### WORK TO DO
Locate the string "pixels" throughout the material and copy every line in which it occurs.

### MATERIAL PROVIDED
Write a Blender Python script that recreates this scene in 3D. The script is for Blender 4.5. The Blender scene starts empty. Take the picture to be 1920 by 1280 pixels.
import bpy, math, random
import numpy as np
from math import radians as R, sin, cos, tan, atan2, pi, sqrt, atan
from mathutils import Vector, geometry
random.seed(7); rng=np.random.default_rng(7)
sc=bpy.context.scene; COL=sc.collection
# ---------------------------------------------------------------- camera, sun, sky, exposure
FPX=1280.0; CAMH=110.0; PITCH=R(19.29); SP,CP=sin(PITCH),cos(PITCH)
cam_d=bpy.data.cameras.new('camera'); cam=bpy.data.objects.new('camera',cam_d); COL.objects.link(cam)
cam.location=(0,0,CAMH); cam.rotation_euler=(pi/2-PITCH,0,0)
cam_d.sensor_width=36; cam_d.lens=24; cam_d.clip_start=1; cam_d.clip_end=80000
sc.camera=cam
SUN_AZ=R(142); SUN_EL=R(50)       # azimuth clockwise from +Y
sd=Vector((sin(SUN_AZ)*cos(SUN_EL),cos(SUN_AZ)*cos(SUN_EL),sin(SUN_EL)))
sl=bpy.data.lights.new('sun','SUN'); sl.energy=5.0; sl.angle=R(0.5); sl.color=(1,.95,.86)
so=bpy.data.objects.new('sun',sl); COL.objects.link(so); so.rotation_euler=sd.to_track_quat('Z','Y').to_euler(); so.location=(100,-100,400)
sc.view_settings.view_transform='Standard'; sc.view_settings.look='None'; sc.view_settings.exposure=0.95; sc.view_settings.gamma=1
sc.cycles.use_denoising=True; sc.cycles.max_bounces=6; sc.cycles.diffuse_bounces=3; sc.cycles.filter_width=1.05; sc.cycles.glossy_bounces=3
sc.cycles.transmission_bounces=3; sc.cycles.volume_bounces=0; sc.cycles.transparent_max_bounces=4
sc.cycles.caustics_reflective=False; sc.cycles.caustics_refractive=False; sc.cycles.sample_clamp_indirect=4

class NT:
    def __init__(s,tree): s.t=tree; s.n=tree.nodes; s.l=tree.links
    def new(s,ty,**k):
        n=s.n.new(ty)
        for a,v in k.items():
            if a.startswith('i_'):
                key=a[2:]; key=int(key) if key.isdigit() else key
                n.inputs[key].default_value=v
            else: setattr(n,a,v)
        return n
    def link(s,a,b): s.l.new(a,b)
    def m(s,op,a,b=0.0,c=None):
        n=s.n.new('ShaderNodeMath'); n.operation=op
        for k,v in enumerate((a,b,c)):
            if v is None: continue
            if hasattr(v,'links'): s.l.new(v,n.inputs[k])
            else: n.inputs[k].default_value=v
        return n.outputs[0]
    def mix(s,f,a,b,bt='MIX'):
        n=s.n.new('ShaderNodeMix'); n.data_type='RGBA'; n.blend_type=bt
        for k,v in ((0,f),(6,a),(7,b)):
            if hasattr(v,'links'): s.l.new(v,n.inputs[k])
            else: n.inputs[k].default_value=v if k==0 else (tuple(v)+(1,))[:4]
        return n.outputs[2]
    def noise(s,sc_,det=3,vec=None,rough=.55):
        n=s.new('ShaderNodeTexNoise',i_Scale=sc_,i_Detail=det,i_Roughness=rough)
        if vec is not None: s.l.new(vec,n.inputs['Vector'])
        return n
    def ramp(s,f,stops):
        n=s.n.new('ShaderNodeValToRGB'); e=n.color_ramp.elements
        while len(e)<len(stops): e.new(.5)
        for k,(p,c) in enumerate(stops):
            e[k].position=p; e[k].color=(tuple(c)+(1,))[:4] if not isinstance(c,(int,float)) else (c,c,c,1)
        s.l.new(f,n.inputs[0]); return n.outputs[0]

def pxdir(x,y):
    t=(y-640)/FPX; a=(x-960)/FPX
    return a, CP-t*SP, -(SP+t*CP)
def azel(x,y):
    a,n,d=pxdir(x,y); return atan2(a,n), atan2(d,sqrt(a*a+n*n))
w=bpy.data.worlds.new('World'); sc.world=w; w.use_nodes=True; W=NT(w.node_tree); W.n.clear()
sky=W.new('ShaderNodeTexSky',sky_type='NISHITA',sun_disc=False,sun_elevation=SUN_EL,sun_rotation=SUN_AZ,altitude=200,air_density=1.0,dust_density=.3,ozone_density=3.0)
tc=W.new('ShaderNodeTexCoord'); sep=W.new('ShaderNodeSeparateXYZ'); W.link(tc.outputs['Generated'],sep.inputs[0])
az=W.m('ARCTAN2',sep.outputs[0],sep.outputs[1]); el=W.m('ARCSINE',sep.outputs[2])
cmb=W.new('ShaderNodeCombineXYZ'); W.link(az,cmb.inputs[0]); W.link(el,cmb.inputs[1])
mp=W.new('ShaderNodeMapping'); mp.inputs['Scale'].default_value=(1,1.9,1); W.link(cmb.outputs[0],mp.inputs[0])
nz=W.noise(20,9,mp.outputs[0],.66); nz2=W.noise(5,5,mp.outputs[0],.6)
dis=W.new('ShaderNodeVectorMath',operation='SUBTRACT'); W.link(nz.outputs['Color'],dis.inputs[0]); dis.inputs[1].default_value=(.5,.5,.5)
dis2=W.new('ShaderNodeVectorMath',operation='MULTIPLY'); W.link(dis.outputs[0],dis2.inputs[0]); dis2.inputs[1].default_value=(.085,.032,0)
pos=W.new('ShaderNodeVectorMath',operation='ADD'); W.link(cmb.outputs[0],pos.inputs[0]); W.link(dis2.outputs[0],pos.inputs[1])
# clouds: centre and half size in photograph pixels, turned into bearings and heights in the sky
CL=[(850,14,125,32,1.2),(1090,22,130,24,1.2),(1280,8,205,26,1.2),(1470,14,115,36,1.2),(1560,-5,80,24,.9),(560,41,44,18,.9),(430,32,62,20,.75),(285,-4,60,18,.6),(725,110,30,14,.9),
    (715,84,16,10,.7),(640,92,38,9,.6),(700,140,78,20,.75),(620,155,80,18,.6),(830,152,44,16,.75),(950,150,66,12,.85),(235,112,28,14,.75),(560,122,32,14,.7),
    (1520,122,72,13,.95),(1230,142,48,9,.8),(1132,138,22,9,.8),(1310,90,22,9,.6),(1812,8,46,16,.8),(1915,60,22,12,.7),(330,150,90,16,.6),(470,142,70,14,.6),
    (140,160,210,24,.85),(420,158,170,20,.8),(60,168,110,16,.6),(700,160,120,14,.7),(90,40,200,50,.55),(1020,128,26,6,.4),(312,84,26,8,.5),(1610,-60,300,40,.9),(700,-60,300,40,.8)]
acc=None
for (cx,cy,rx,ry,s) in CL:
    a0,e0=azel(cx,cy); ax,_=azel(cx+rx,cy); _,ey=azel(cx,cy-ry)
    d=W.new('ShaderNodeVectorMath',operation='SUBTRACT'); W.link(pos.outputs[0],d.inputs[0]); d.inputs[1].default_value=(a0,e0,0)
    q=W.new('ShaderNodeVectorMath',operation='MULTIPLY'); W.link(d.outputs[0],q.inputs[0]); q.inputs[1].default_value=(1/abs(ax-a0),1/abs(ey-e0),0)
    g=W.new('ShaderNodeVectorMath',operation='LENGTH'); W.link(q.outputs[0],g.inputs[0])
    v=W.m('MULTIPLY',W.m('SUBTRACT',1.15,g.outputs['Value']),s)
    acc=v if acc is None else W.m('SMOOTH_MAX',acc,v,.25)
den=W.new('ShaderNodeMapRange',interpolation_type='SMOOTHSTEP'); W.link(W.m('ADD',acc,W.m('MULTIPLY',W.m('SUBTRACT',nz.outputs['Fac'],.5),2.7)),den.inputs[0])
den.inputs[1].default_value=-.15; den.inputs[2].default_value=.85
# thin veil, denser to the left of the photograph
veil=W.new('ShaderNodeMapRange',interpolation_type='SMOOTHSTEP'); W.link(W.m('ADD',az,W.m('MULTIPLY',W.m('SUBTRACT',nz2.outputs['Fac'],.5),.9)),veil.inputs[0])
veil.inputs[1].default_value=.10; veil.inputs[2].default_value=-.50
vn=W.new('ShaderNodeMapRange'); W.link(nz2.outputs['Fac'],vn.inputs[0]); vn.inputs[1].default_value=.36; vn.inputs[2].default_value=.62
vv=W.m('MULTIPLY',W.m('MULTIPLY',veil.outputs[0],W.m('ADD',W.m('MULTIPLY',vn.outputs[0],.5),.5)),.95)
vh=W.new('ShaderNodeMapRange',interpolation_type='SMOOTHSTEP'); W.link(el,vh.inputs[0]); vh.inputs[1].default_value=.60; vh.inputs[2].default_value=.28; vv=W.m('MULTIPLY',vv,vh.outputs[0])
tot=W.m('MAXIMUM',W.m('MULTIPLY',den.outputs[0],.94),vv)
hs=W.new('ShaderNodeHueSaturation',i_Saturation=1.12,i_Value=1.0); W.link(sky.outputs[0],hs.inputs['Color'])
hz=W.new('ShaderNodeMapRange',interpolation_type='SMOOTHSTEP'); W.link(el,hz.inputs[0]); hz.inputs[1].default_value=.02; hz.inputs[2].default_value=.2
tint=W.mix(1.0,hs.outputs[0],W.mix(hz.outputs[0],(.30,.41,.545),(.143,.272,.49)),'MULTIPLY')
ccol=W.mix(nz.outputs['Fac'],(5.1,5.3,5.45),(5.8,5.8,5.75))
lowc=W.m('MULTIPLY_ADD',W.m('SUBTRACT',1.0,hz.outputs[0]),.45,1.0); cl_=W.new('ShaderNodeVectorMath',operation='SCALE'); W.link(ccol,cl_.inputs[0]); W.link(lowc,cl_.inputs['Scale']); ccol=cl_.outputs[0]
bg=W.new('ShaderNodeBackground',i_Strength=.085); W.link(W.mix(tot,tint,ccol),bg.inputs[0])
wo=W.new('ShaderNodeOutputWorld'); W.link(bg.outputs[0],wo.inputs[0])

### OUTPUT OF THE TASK
Write a Blender Python script that recreates this scene in 3D. The script is for Blender 4.5. The Blender scene starts empty. Take the picture to be 1920 by 1280 pixels.
# clouds: centre and half size in photograph pixels, turned into bearings and heights in the sky